Telus has been trying for months to abolish its current share structure, which denies the holders of about 151 million non-voting shares the right to have a say in the election of the board and other matters.

At stake is hundreds of millions of dollars. The non-voting shares always trade at a lower price than the voting stock. If the Telus plan were to pass, that discount would be eliminated, putting $244-million in the pockets of non-voting shareholders, based on Tuesday's closing prices.

But the company has run into an obstacle in Mason Capital Management LLC, the New York investment firm that is the largest single owner of Telus voting shares, with nearly 20 per cent. Mason is stridently opposed to the company's plan, arguing that if voting shareholders are going to share control of the business with non-voting shareholders, they should be compensated for doing so.

Telus wants to pay the voting shareholders no premium.

Mason's large stake was enough to stop Telus's earlier attempt to do the share conversion. Facing certain defeat, the telecom company yanked that proposal just hours before a scheduled shareholder vote at its annual general meeting.

But the telecom company said the approval threshold in its new plan – 50 per cent plus one – is consistent with corporate law. It also stressed that voting shareholders would not see their legal rights change.

"The reality is we could have done this last time," said chief financial officer Robert McFarlane. "We didn't focus on [this] approach because when we were designing the prior proposal, quite frankly, we weren't expecting a hedge fund opponent being opposed to the long-term interests of shareholders."

He said the company's executives began formulating this backup proposal in April, prior to the annual general meeting, in response to Mason's "empty voting strategy" that saw the hedge fund obtain a short position in Telus non-voting shares that is almost as large as its ownership of voting shares. It is a trading strategy that exploits the historical price gap between the two share classes, and seeks to perpetuate or widen that gap.

Mason denounced the move on Tuesday evening. "Telus' new proposal to collapse the shares on a one-for-one ratio is the very same proposal that was rejected by shareholders a few short months ago, except that Telus appears to be attempting to circumvent the protections afforded to the voting shareholders under law," Michael Martino, principal and co-founder of Mason Capital said in a statement.

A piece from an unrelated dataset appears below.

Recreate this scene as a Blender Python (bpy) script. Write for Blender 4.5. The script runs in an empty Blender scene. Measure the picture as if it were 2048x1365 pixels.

"Mason will vigorously oppose Telus' latest attempt to take value from voting shareholders and transfer it to the non-voting shareholders, including the board and Telus executives whose personal economic interests are tied to the non-voting stock."

Earlier in the day, co-founder Mr. Martino reiterated his view that voting shareholders deserved a premium because those shares have historically traded at a higher price.

The firm wants voting shareholders to vote on a change to the company's bylaws to require that any share conversion give voting shareholders a premium. It is proposing a premium valuation of at least 4.75 per cent – which represents the historical average trading premium of the voting shares over the non-voting shares – or an enhanced minimum premium of 8 per cent.

"We'd rather have our votes than give them up for nothing," Mr. Martino said.

Telus's board, though, rejected Mason's request to convene its own on meeting of voting shareholders.

Telus has about 175 million voting shares and 151 million non-voting shares issued and outstanding. Following the share conversion, the company's voting shares will be listed on the New York Stock Exchange for the first time.

Prior to the company's announcement after the close of markets, the spread between the two share classes was $1.62 – giving a 2.6-per-cent premium for the voting shares.

"Mason Capital may try and fight the proposal legally, but a simple majority of voting/common shares would seem far more achievable for Telus," Dvai Ghose, an analyst at Canaccord Genuity, said in a research note.